--- START PROVIDED MATERIAL ---
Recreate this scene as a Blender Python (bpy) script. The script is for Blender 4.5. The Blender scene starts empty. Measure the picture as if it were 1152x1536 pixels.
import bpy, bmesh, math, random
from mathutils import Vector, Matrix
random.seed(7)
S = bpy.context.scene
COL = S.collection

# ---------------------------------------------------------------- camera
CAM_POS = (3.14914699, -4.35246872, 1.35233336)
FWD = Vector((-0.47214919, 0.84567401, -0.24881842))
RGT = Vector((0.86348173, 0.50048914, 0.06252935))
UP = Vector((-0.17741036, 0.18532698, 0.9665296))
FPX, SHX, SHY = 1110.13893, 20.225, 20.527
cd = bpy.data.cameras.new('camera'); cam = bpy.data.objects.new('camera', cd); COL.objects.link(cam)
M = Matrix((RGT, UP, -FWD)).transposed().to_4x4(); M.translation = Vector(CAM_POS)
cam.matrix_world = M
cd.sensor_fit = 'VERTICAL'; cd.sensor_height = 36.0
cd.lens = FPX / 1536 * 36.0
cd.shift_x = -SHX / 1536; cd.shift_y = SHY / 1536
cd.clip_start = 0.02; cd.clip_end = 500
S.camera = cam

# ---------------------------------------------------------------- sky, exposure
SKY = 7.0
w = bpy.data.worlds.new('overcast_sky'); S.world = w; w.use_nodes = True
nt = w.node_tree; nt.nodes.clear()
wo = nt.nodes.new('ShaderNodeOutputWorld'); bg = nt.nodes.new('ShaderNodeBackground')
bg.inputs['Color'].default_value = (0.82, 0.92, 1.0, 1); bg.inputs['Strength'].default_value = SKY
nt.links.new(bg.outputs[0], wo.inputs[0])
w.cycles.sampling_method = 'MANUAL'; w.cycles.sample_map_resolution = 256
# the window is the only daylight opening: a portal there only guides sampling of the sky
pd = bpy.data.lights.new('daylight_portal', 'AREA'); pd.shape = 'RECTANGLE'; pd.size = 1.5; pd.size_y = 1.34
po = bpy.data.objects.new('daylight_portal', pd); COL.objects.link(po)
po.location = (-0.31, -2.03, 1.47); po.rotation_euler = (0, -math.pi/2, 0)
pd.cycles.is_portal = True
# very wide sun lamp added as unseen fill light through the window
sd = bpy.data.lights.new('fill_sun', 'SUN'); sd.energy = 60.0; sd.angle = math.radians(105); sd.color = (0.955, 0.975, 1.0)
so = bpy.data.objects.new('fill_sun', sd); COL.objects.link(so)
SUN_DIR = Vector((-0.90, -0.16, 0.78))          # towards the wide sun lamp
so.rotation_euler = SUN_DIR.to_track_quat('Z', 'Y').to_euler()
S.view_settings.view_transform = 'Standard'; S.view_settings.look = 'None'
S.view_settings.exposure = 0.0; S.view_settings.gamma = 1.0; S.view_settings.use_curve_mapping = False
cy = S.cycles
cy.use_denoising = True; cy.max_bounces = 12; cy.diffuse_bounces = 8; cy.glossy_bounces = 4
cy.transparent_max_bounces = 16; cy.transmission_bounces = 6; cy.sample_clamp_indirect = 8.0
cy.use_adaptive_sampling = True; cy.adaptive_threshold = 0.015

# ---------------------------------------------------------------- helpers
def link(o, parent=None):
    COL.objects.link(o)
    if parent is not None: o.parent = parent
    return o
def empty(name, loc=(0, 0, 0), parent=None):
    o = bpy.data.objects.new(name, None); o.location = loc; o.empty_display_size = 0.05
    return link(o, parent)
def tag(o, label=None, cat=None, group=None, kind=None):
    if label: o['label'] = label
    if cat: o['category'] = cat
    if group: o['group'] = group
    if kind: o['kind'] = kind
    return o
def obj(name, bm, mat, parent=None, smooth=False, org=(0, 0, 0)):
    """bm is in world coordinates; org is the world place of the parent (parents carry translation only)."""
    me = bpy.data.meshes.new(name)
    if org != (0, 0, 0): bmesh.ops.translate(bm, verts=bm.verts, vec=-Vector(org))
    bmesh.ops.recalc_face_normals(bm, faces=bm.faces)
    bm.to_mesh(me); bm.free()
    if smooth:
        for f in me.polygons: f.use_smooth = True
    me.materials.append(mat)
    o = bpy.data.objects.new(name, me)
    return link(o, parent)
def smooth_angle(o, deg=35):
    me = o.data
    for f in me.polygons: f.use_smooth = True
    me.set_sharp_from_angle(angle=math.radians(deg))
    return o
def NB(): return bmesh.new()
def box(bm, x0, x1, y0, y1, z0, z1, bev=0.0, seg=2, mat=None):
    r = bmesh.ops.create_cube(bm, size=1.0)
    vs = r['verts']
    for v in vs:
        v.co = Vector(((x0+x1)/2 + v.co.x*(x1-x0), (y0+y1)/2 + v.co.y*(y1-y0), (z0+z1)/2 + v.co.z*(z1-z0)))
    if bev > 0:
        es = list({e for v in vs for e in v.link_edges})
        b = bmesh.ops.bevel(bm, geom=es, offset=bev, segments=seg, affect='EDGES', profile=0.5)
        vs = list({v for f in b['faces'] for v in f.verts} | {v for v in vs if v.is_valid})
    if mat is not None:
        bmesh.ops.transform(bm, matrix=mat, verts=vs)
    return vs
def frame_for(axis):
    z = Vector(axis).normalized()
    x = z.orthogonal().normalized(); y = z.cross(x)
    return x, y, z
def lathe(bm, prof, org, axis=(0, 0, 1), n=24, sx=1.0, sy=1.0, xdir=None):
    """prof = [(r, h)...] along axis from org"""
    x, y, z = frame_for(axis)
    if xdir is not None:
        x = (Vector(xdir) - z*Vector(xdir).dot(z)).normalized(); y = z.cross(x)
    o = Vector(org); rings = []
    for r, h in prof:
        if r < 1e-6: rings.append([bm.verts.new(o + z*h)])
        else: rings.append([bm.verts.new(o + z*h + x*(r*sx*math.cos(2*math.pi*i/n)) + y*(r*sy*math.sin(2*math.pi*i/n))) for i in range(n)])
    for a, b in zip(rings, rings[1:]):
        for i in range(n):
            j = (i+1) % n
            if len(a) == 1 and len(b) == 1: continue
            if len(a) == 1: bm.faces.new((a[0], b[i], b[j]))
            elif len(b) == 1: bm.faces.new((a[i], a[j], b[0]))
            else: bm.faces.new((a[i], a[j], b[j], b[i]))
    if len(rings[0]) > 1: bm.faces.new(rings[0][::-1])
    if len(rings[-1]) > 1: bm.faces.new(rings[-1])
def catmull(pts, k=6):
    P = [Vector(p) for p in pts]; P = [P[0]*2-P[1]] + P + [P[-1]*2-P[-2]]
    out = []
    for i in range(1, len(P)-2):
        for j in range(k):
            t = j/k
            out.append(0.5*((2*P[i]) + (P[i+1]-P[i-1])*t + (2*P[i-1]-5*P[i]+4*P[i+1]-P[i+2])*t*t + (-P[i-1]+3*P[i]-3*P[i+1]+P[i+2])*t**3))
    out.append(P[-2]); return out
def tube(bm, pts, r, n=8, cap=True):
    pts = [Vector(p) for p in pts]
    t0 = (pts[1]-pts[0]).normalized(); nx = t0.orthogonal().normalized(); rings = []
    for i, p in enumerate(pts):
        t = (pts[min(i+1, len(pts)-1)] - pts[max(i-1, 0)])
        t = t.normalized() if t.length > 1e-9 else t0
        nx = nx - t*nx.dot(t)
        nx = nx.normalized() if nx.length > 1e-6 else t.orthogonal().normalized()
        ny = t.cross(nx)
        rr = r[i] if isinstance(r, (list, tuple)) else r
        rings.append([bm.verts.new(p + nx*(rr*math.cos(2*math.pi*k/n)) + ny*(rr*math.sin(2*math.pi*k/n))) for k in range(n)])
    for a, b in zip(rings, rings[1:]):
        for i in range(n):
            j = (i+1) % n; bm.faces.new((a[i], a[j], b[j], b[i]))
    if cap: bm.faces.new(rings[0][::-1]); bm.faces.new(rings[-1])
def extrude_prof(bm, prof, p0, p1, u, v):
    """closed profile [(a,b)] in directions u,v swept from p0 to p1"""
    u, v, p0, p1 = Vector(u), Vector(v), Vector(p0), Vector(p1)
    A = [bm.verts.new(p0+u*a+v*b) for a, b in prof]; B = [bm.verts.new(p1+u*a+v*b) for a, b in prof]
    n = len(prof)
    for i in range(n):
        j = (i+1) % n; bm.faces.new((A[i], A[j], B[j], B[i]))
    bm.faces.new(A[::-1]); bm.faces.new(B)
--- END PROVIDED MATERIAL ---
The lines from the top of the data above down to the line containing "S.camera = cam" are to be copied exactly; no other line should appear.

Recreate this scene as a Blender Python (bpy) script. The script is for Blender 4.5. The Blender scene starts empty. Measure the picture as if it were 1152x1536 pixels.
import bpy, bmesh, math, random
from mathutils import Vector, Matrix
random.seed(7)
S = bpy.context.scene
COL = S.collection

# ---------------------------------------------------------------- camera
CAM_POS = (3.14914699, -4.35246872, 1.35233336)
FWD = Vector((-0.47214919, 0.84567401, -0.24881842))
RGT = Vector((0.86348173, 0.50048914, 0.06252935))
UP = Vector((-0.17741036, 0.18532698, 0.9665296))
FPX, SHX, SHY = 1110.13893, 20.225, 20.527
cd = bpy.data.cameras.new('camera'); cam = bpy.data.objects.new('camera', cd); COL.objects.link(cam)
M = Matrix((RGT, UP, -FWD)).transposed().to_4x4(); M.translation = Vector(CAM_POS)
cam.matrix_world = M
cd.sensor_fit = 'VERTICAL'; cd.sensor_height = 36.0
cd.lens = FPX / 1536 * 36.0
cd.shift_x = -SHX / 1536; cd.shift_y = SHY / 1536
cd.clip_start = 0.02; cd.clip_end = 500
S.camera = cam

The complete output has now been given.